Tuesday, May 14, 2019

A Quick Trip To England - A few impressions

Yesterday, I returned from ten day holiday in England and brought home too little to declare to customs but so much to unpack in impressions.

Here in no particular order, are some of those thoughts.

  • England has so much history. A Christmas Carol, The Favourite, The Crown, Robinhood, Downton Abbey, anything on BBC fuels our sense of it. But I didn’t really get it until I saw foot-wide window seats that meant foot-wide walls, buildings in rows like teeth with new ones ghastly shiny among worn ones that represent bombed homes versus the saved, and foot paths through fields, and hedges like barbed wire, and, Downton Abbey like or bigger or burnt down homes, let alone so many buildings with art. 

  • There was hardly a road or town there that we haven’t copied here. 

  • The Brits are way ahead of our actions and concerns for the climate crisis. They know their next electric tea kettle won’t be as fast in heating water for tea because it wont pull as much electricity. And, they are thinking about how every citizen should be growing their own food to reduce transport, so have more gardens. They think our cars are too big and that lorrys (trucks) need to get off the road. What’s more is that they are getting their stiff upper lip ready to endure it.

  • Cats are out on the street and dogs are everywhere most are on leash.

  • Food is good. Take out is the exception. People eat at home more. 

  • Wine and beer seem more a part of meals. It seems like better quality but it doesn’t seem to be as expensive for good bottles of wine. 

  • Parking is difficult. Everybody walks. I was thinking of driving a mile to pick up some eggs, maybe I would reconsider.

  • Brexit is worrisome and causing businesses to make decisions that are making the economy shaky and worrisome for all. 

  • The people are warm. Class is still a big thing and I think I witnessed a duel of Queen’s English upsmanship at one point. Not sure though. I had trouble understanding idioms and began to question my hearing as I was asking people to repeat themselves so frequently. 

  • At a dinner party, I was told that we were crazy to elect Trump. One man who sat down next to me while I painted the sailboat scene, asked me about Trump. I wasn’t complementary and he told me to be respectful, he is your president. He’s right, but it’s hard.  

The Sketches – My literal impressions…

Though I wasn’t traveling with an artist, I was with someone who supported my desire to paint what I saw. I packed watercolors and white gouache, brushes, a sketchbook and several small pieces of 5x7” or 4x10# watercolor board. Thinking I wouldn’t have a lot of time to paint and knowing that my luggage needed to be minimal, I decided my paintings would be sketches, perhaps to be used for reference later, and left home my typical oils, plein air easel, tripod, wet canvas carriers, umbrella and other gear I typically take for plein air painting. 

Over the eight days of touring, I had time to complete five sketches. There was so much more I wanted to paint, but my photos and memories must suffice.
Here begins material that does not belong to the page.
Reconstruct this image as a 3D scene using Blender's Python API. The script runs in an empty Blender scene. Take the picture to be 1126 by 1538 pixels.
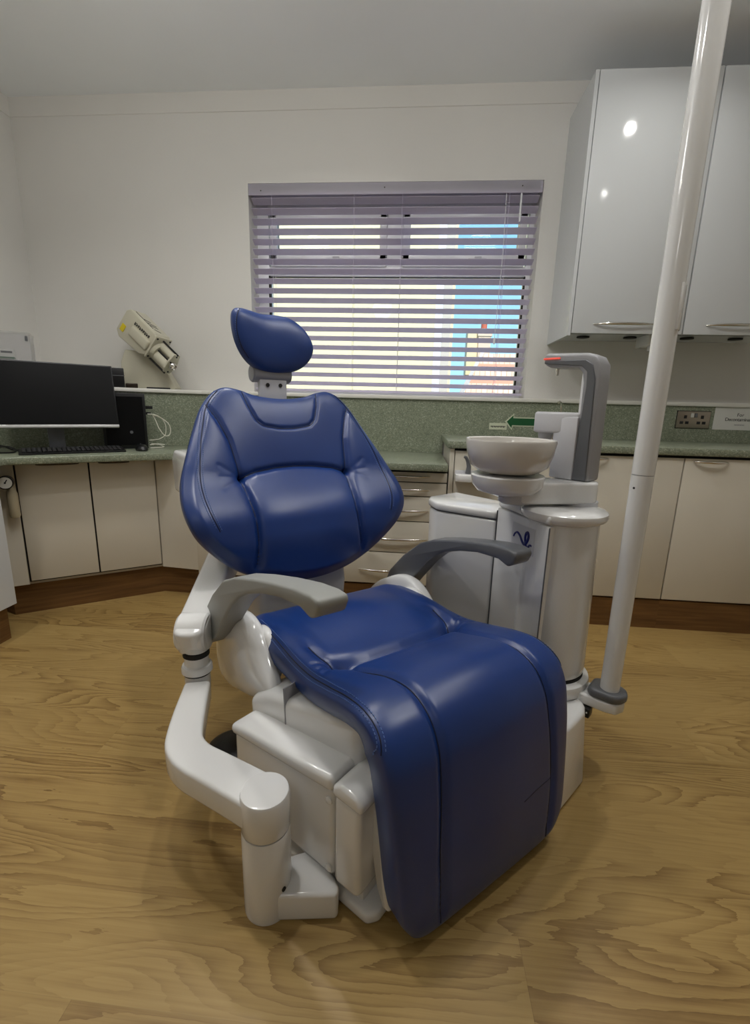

Actually, I painted two inside, one, while waiting for my friend to pack for our excursion, of an exquisite flower arrangement on a highboy dresser in a soft window light.  Another, I painted in the airport hotel after my last night, from a photo I took earlier in the day as we drove through farmland. The cadmium lemon yellow rapeseed fields were in full bloom throughout our days on the road, it’s a perfect reminder of our touring.   
 
Very early our last day, I painted a scene from a couch inside our Thomas Kinkade-perfect Air B&B cottage, of a clothesline of billowing family laundry across the garden. It stood outside the back door of another couple cottage that was equally a couple hundred years old in the village of Stretton. The freshness of the clean clothes juxtaposed against the history of the architecture and gardens caught my eye.  It will help me remember the glorious bird song outside our windows and baaing of lambs loud enough to hear from a nearby field. The day before, I took a few minutes to capture the front of our cottage with its sign that reads “Daphne’s Cottage”; just one of the many who’d lived there before.

I had time to paint two in my friend’s village of Deal on the English Channel. One with sailboats darting up and down and the other of fishing boats tucked in the sand, near the town pier and where I stayed. If you saw the movie, Mr. Turner, you’ve got a sense of the area where I was. He spent a great deal of time in a town called Margate where today there is an art museum, the Turner Contemporary named for him, about a twenty five minute drive from Deal. (BTW, in prowling around, we found an art supply store on the main drag of Margate, called Lovely’s. It wasn’t large but painters and sketchers can find what they needed.)

Ten days is so short. I probably could’ve spent half that time just in the art galleries, and the whole time seeing villages, and half the time finding more pubs, and another half the time just riding bus lines. There are so many more impressions to gain.